Although NASA has released the sounds carried by these “golden records” — minus the music — for free streaming on SoundCloud, the record has never been made public in anything close to its original form.

A Kickstarter crowdfunding project, led by David Pescovitz — the co-editor of the tech and science news website Boing Boing — wants to rectify this. Pescovitz and his team want to raise $198,000 by Oct. 20, which they would then use to create and issue boxed sets containing three LPs pressed out of vinyl in time for the 40th anniversary of the Voyager launches.

Each boxed set, which will be accompanied with a hardbound book containing images from the original message, photos of planets captured by the Voyager probes and historical details of the mission, will cost $98.

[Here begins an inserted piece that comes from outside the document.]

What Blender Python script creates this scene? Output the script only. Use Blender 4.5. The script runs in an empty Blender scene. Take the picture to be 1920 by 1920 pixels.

So far, with 28 days left, the campaign has already raised over $137,000.

“The original Golden Record was a gift from humanity, an introduction to our civilization for any extraterrestrials who might encounter the spacecraft, perhaps billions of years in the future. But it was also a gift to humanity. And if we meet our goal, you’ll be able to experience it the way it was meant to be played,” Pescovitz wrote at Boing Boing. “Our hope is that this release of The Golden Record: 40th Anniversary Edition will provoke questions about our place in the universe, open our minds to possibility, and serve as a reminder that the future is really up to all of us.”

However, unlike the originals, the reissues will be made of vinyl. Also, they will be recorded at a normal LP speed, as opposed to the originals, which were intended to be played at half the normal speed for LP records.